12 thoughts on “Mütter. Das verbotene Buch.

  1. traurig
    endlos traurig
    aussichtslos?

    das physische und emotionale entfernen zwischen menschen ist üblich
    wenn dies menschen betrifft die einander liebten, einander gehörten (und so ist das zwischen kindern und eltern halt) dann entsteht eine leere die ausgefüllt werden will
    mit was auch immer
    neid, trotz, hass
    endloser schmerz inbegriffen
    ob der leere und ob der neuen fülle

    es tut mir so leid

    [meine welt würde zusammenbrechen, wenn meine liebevolle beziehung zu meinen eltern zerstört würde auch wenn ich mich auch gelöst habe (wie es normal ist) sind wir doch noch eine einheit und lieben einander sehr]

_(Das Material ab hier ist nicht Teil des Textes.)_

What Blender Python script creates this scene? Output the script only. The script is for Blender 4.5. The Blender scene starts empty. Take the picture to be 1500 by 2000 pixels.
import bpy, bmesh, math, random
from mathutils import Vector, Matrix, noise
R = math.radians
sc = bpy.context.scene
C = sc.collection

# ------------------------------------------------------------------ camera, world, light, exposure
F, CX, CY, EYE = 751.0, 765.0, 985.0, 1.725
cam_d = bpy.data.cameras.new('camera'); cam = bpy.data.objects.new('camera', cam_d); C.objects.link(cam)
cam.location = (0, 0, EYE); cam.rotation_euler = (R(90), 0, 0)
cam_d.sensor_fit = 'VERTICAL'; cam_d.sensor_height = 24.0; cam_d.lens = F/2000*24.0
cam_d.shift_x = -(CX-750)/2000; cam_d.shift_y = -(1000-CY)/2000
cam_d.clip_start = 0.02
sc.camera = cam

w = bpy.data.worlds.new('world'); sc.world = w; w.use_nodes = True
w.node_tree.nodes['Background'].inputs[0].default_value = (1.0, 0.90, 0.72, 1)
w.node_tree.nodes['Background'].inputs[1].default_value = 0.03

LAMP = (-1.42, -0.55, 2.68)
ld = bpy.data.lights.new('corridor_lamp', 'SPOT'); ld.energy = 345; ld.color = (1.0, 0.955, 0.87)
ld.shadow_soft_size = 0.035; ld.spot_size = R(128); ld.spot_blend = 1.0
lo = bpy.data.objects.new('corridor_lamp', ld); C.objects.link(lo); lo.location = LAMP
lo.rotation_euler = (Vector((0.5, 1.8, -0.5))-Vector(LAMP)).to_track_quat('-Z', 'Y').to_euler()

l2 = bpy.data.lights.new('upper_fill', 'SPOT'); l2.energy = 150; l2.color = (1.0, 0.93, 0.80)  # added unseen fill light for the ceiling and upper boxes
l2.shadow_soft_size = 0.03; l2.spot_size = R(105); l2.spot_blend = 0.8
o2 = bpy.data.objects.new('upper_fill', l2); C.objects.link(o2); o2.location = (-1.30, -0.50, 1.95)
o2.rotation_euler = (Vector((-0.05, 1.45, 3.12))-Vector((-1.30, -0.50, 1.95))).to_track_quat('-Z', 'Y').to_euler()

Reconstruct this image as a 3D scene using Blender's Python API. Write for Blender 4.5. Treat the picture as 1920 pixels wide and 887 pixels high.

  2. seltsam, wieviel auf einmal, gerade eben beim lesen dieses textes. kaum zu fassen. das mag wohl eine weitverbreitete gegebenheit sein, in welcher form auch immer. gestern die postkarte meiner mutter, harmlos, aber. wer weiß? es sind wiederholungen, ja, hüben wie drüben. zwanghaft vielleicht. und es ist verachtung wie bewunderung gleichermaßen. das als größter aller schrecken.

    1. Meine Mutter hielt die Totenrede selbst. Auf meinen Bruder. Der perfektionistische Mann war am Tag seines 40. Geburtstags wegen eines läppischen „Fehlers“ bei einer Extremsportart umgekommen. „Wenn es einen Platz im Himmel gibt, mein Junge, dann halt mir einen frei“, sagte sie.

      Sie hat ihn sehr… ja, hat sie?… geliebt.

    2. weiß mans? kann man wissen? die wiederholungen liegen wie schleifen um uns, immer im weg, im blick.. tatsache ist – vielleicht? – daß wohl jeder tut, was er kann, womöglich sogar im besten sinne. auch im lieben. im zerstören.

    3. Im Zerstören gibt es nur dann Güte. Wenn es etwas e r r i c h t e t. Oder, besser: Wenn es singt. Shiva. – Und wieder. Und i m m e r wieder Homer:

      Die Götter wirken Ungemach, damit die Menschen etwas zu singen haben.

      Ganz ähnlich übrigens Chlebnikov. Davon erzähl ich im Wolpertinger. Was also hat meine Mutter singen lassen? Na gut: Oder wen?

      Na gut: Mich.

    4. – singen lassen? wie eine jukebox? oder besser? mehr? mit güte eben?
      – shiva, ganz recht. zerstörung errichtet immer etwas, ob wir wollen oder nicht, macht wege frei. singen und tanzen, warum nicht. nur die wieder und immer wieder sich wiederholenden wiederholungen sind so unnötig. irgendwann. wenn einfach nichts neues mehr darin wartet. lauert. warnt.

    5. schon klar. es war da und es ist neu, weil ich noch nicht da war. bleibt die hoffnung, daß die kraft reicht für genügend aufmerksamkeit. und abschied.